CHILDCARE POLICY makers need to hear the voices of people like Louise Rafter. Now 21 years old, she was placed in the care of the State before her first birthday. The child protection system was supposed to safeguard her welfare. Instead, her experience was of a chaotic and profoundly damaging system.
Abused in a foster home at the age of nine, she says life quickly became a blur of care placements, drug-taking, self-harm and “going crazy”. Despite the best intentions of some individual social workers, she felt utterly failed by health authorities. Today, she considers herself lucky to have survived.
Her story, documented by Carl O’Brien in last Saturday’s edition of this newspaper, is not an isolated one. She sees herself as a spokesperson for other young people failed by the care system and has first-hand experience of the effects of poorly resourced and badly managed social services. Tragically, we are not able to hear the voices of many of these children. Too many vulnerable young lives have been lost because the care system was not able to provide a more structured and supportive environment. These include Tracey Fay, who died at the age of 18, David Foley, aged 17, Kim O’Donovan aged 15, and 19-year-old Danny Talbot.

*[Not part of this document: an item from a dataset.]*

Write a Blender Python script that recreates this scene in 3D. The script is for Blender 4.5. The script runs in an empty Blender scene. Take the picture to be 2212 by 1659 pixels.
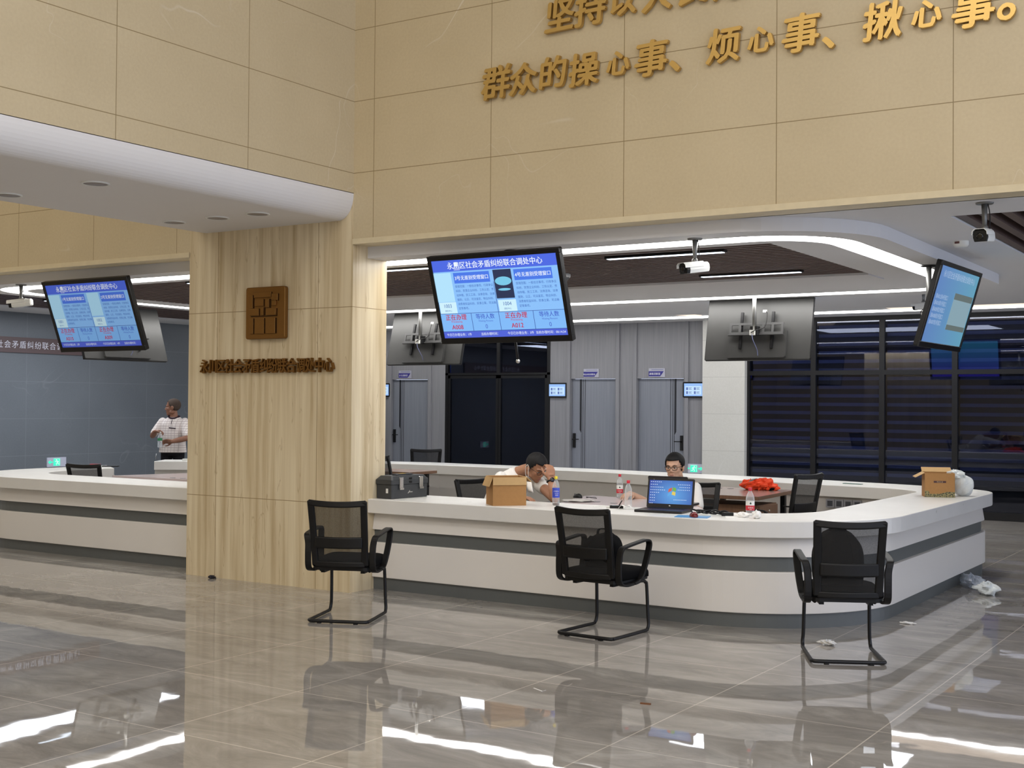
import bpy, bmesh, math, random
from mathutils import Vector, Matrix
random.seed(7)
S = bpy.context.scene
COL = S.collection
PI = math.pi

# ------------------------------------------------------------------ camera, world, lights, exposure
cam_data = bpy.data.cameras.new('camera')
cam = bpy.data.objects.new('camera', cam_data)
COL.objects.link(cam)
S.camera = cam
cam_data.sensor_fit = 'HORIZONTAL'
cam_data.sensor_width = 36.0
cam_data.lens = 2718.97 / 2212 * 36.0
cam_data.clip_end = 200
YAW, PITCH, ROLL = -0.569253, 0.0158344, 0.00796815
_f = Vector((math.sin(YAW) * math.cos(PITCH), math.cos(YAW) * math.cos(PITCH), math.sin(PITCH)))
_r = Vector((math.cos(YAW), -math.sin(YAW), 0))
_u = _r.cross(_f)
_r2 = _r * math.cos(ROLL) + _u * math.sin(ROLL)
_u2 = -_r * math.sin(ROLL) + _u * math.cos(ROLL)
_m = Matrix((_r2, _u2, -_f)).transposed().to_4x4()
_m.translation = Vector((7.005, -8.386, 1.635))
cam.matrix_world = _m

S.view_settings.view_transform = 'Standard'
S.view_settings.look = 'None'
S.view_settings.exposure = 0.0
S.view_settings.gamma = 1.0
S.view_settings.use_curve_mapping = False

W = bpy.data.worlds.new('world')
S.world = W
W.use_nodes = True
W.node_tree.nodes['Background'].inputs[0].default_value = (0.72, 0.8, 1.0, 1)
W.node_tree.nodes['Background'].inputs[1].default_value = 2.0  # assumed bluish daylight, entering where the hall's right wall is left out


def area(name, loc, direction, sx, sy, power, color):
    l = bpy.data.lights.new(name, 'AREA')
    l.shape = 'RECTANGLE'
    l.size, l.size_y = sx, sy
    l.energy, l.color = power, color
    o = bpy.data.objects.new(name, l)
    COL.objects.link(o)
    o.location = loc
    o.rotation_euler = Vector(direction).to_track_quat('-Z', 'Y').to_euler()
    return o


# assumed ceiling panels of the tall entrance hall (above the frame); its right wall is left out so the bluish world adds assumed daylight
for lx, ly, p in [(4.0, -7.5, 185), (10.0, -7.5, 185), (1.5, -13.0, 185), (6.0, -13.0, 185), (10.5, -13.0, 185), (-4.5, -4.0, 150), (-7.5, -9.0, 190)]:
    area('assumed_hall_lamp', (lx, ly, 7.7), (0, 0, -1), 3.0, 2.2, p, (1.0, 0.965, 0.91))
# added fill lights under the service hall ceiling, no real fittings
for lx, ly, sx, sy, p in [(1.0, 8.0, 3.0, 1.2, 75), (-4.5, 8.0, 3.0, 1.2, 50), (-8.3, 3.5, 0.6, 4.0, 85)]:
    area('service_fill_lamp', (lx, ly, 2.98), (0, 0, -1), sx, sy, p, (0.88, 0.93, 1.0))


# ------------------------------------------------------------------ materials
def new_mat(name):
    m = bpy.data.materials.new(name)
    m.use_nodes = True
    nt = m.node_tree
    return m, nt, nt.nodes['Principled BSDF']


def srgb(r, g, b):
    def f(c):
        c /= 255.0
        return c / 12.92 if c <= 0.04045 else ((c + 0.055) / 1.055) ** 2.4
    return (f(r), f(g), f(b), 1.0)


def N(nt, t, **kw):
    n = nt.nodes.new(t)
    for k, v in kw.items():
        setattr(n, k, v)
    return n


def math_node(nt, op, a, b=None, c=None):
    n = N(nt, 'ShaderNodeMath', operation=op)
    for i, v in enumerate((a, b, c)):
        if v is None:
            continue
        if isinstance(v, (int, float)):
            n.inputs[i].default_value = v
        else:
            nt.links.new(v, n.inputs[i])
    return n.outputs[0]


def mix_color(nt, fac, a, b, mode='MIX'):
    n = N(nt, 'ShaderNodeMix', data_type='RGBA', blend_type=mode)
    for sock, v in ((n.inputs[0], fac), (n.inputs[6], a), (n.inputs[7], b)):
        if isinstance(v, (int, float)):
            sock.default_value = v
        elif isinstance(v, tuple):
            sock.default_value = v
        else:
            nt.links.new(v, sock)
    return n.outputs[2]


def plain(name, col, rough=0.5, metal=0.0, var=0.06, scale=8.0, spec=0.5, bump=0.0, coords='Object'):
    """a painted / plastic / metal surface: base colour with faint procedural mottling"""
    m, nt, b = new_mat(name)
    tc = N(nt, 'ShaderNodeTexCoord')
    no = N(nt, 'ShaderNodeTexNoise')
    no.inputs['Scale'].default_value = scale
    no.inputs['Detail'].default_value = 4
    nt.links.new(tc.outputs[coords], no.inputs['Vector'])
    dark = tuple(c * (1 - var) for c in col[:3]) + (1,)
    lite = tuple(min(1, c * (1 + var)) for c in col[:3]) + (1,)
    nt.links.new(mix_color(nt, no.outputs[0], dark, lite), b.inputs['Base Color'])
    b.inputs['Roughness'].default_value = rough
    b.inputs['Metallic'].default_value = metal
    b.inputs['Specular IOR Level'].default_value = spec
    if bump:
        bp = N(nt, 'ShaderNodeBump')
        bp.inputs['Strength'].default_value = bump
        bp.inputs['Distance'].default_value = 0.01
        nt.links.new(no.outputs[0], bp.inputs['Height'])
        nt.links.new(bp.outputs[0], b.inputs['Normal'])
    return m


def glow(name, col, strength=1.0):
    m, nt, b = new_mat(name)
    b.inputs['Base Color'].default_value = (0.02, 0.02, 0.02, 1)
    b.inputs['Roughness'].default_value = 0.4
    b.inputs['Specular IOR Level'].default_value = 0.2
    b.inputs['Emission Color'].default_value = col
    b.inputs['Emission Strength'].default_value = strength
    return m


def vein_layer(nt, vec, scale, width, seed):
    """thin irregular veins: zero crossings of a distorted noise"""
    mp = N(nt, 'ShaderNodeMapping')
    mp.inputs['Location'].default_value = (seed, seed * 1.7, seed * 0.3)
    nt.links.new(vec, mp.inputs[0])
    no = N(nt, 'ShaderNodeTexNoise')
    no.inputs['Scale'].default_value = scale
    no.inputs['Detail'].default_value = 3
    no.inputs['Distortion'].default_value = 0.6
    nt.links.new(mp.outputs[0], no.inputs['Vector'])
    d = math_node(nt, 'ABSOLUTE', math_node(nt, 'SUBTRACT', no.outputs[0], 0.5))
    v = math_node(nt, 'SUBTRACT', 1.0, math_node(nt, 'DIVIDE', d, width))
    v = math_node(nt, 'MAXIMUM', v, 0.0)
    gate = N(nt, 'ShaderNodeTexNoise')
    gate.inputs['Scale'].default_value = 1.3
    nt.links.new(mp.outputs[0], gate.inputs['Vector'])
    g = math_node(nt, 'MULTIPLY', math_node(nt, 'SUBTRACT', gate.outputs[0], 0.53), 8.0)
    g = math_node(nt, 'MINIMUM', math_node(nt, 'MAXIMUM', g, 0.0), 1.0)
    return math_node(nt, 'MULTIPLY', v, g)


def joint_mask(nt, sock, offset, pitch, width):
    """1 on joint lines of a regular grid along one coordinate"""
    t = math_node(nt, 'DIVIDE', math_node(nt, 'SUBTRACT', sock, offset), pitch)
    fr = math_node(nt, 'ABSOLUTE', math_node(nt, 'SUBTRACT', math_node(nt, 'FRACT', math_node(nt, 'ADD', t, 0.5)), 0.5))
    return math_node(nt, 'LESS_THAN', fr, width / pitch / 2)


def stone_tile(name, base, dark, vein, joint, grid, rough=0.3, joint_w=0.006, vein_s=0.55):
    """tiled stone; grid is a list of (axis, offset, pitch)"""
    m, nt, b = new_mat(name)
    tc = N(nt, 'ShaderNodeTexCoord')
    sep = N(nt, 'ShaderNodeSeparateXYZ')
    nt.links.new(tc.outputs['Object'], sep.inputs[0])
    n1 = N(nt, 'ShaderNodeTexNoise')
    n1.inputs['Scale'].default_value = 1.6
    n1.inputs['Detail'].default_value = 8
    nt.links.new(tc.outputs['Object'], n1.inputs['Vector'])
    n2 = N(nt, 'ShaderNodeTexNoise')
    n2.inputs['Scale'].default_value = 45
    n2.inputs['Detail'].default_value = 3
    nt.links.new(tc.outputs['Object'], n2.inputs['Vector'])
    c = mix_color(nt, n1.outputs[0], dark, base)
    c = mix_color(nt, 0.10, c, n2.outputs[0], 'OVERLAY')
    v = math_node(nt, 'MAXIMUM', vein_layer(nt, tc.outputs['Object'], vein_s, 0.0035, 3.1),
                  math_node(nt, 'MULTIPLY', vein_layer(nt, tc.outputs['Object'], vein_s * 2.1, 0.004, 9.4), 0.4))
    c = mix_color(nt, math_node(nt, 'MULTIPLY', v, 0.6), c, vein)
    j = None
    for ax, off, pitch in grid:
        k = joint_mask(nt, sep.outputs['XYZ'.index(ax)], off, pitch, joint_w)
        j = k if j is None else math_node(nt, 'MAXIMUM', j, k)
    c = mix_color(nt, j, c, joint)
    nt.links.new(c, b.inputs['Base Color'])
    b.inputs['Roughness'].default_value = rough
    return m


MAT = {}
BEIGE, BEIGE_D = srgb(206, 189, 155), srgb(190, 173, 139)
VEIN, JOINT = srgb(228, 220, 205), srgb(139, 120, 84)
MAT['stone_x'] = stone_tile('beige_stone_front', BEIGE, BEIGE_D, VEIN, JOINT, [('X', 0.219, 1.2), ('Z', 3.615, 0.62)], 0.42)
MAT['stone_y'] = stone_tile('beige_stone_side', BEIGE, BEIGE_D, VEIN, JOINT, [('Y', -1.276, 1.28), ('Z', 3.615, 0.62)], 0.42)
MAT['stone_edge'] = plain('beige_stone_edge', srgb(214, 199, 165), 0.4, var=0.1, scale=14)


def travertine():
    m, nt, b = new_mat('vein_cut_travertine')
    tc = N(nt, 'ShaderNodeTexCoord')
    sep = N(nt, 'ShaderNodeSeparateXYZ')
    nt.links.new(tc.outputs['Object'], sep.inputs[0])
    mp = N(nt, 'ShaderNodeMapping')
    mp.inputs['Scale'].default_value = (14, 14, 0.55)
    nt.links.new(tc.outputs['Object'], mp.inputs[0])
    n1 = N(nt, 'ShaderNodeTexNoise')
    n1.inputs['Scale'].default_value = 1.0
    n1.inputs['Detail'].default_value = 7
    n1.inputs['Distortion'].default_value = 0.4
    nt.links.new(mp.outputs[0], n1.inputs['Vector'])
    r = N(nt, 'ShaderNodeValToRGB')
    e = r.color_ramp.elements
    e[0].position, e[0].color = 0.30, srgb(182, 160, 122)
    e[1].position, e[1].color = 0.75, srgb(226, 211, 178)
    x = e.new(0.5)
    x.color = srgb(210, 192, 157)
    nt.links.new(n1.outputs[0], r.inputs[0])
    mp2 = N(nt, 'ShaderNodeMapping')
    mp2.inputs['Scale'].default_value = (9, 9, 1.1)
    nt.links.new(tc.outputs['Object'], mp2.inputs[0])
    n2 = N(nt, 'ShaderNodeTexNoise')
    n2.inputs['Scale'].default_value = 1.0
    n2.inputs['Detail'].default_value = 3
    nt.links.new(mp2.outputs[0], n2.inputs['Vector'])
    d = math_node(nt, 'ABSOLUTE', math_node(nt, 'SUBTRACT', n2.outputs[0], 0.62))
    v = math_node(nt, 'MAXIMUM', math_node(nt, 'SUBTRACT', 1.0, math_node(nt, 'DIVIDE', d, 0.012)), 0.0)
    c = mix_color(nt, math_node(nt, 'MULTIPLY', v, 0.45), r.outputs[0], srgb(158, 132, 92))
    j = math_node(nt, 'MAXIMUM', joint_mask(nt, sep.outputs[0], -0.392, 1.23, 0.006),
                  joint_mask(nt, sep.outputs[2], 0.758, 1.705, 0.006))
    c = mix_color(nt, j, c, srgb(150, 128, 92))
    nt.links.new(c, b.inputs['Base Color'])
    b.inputs['Roughness'].default_value = 0.35
    return m


MAT['travertine'] = travertine()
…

Minister of State for Children Barry Andrews has announced a review group to examine the circumstances surrounding these deaths and others in State care over the past decade. The findings are unlikely to surprise. Almost certainly they will point to the same kinds of failures: chaotic communication, poor care planning and over-worked frontline staff too focused on crisis management. These are not new complaints. Social workers and children’s rights campaigners have been voicing them for years. But there is little sign that public policy-makers have taken them seriously. For instance, hundreds of children in care do not have an allocated social worker; as many as one-third have no continuing care plan.
The Government and the Health Service Executive have pledged in recent weeks to ensure child protection services are adequately funded and better organised. But it must listen to young people like Louise Rafter. She says more energy needs to be focused on supporting families and parents in difficult situations to raise their children. And if a child does need to be admitted into care, authorities must do everything possible to ensure it is a stable, loving placement that meets the young person’s needs. Nothing less is acceptable.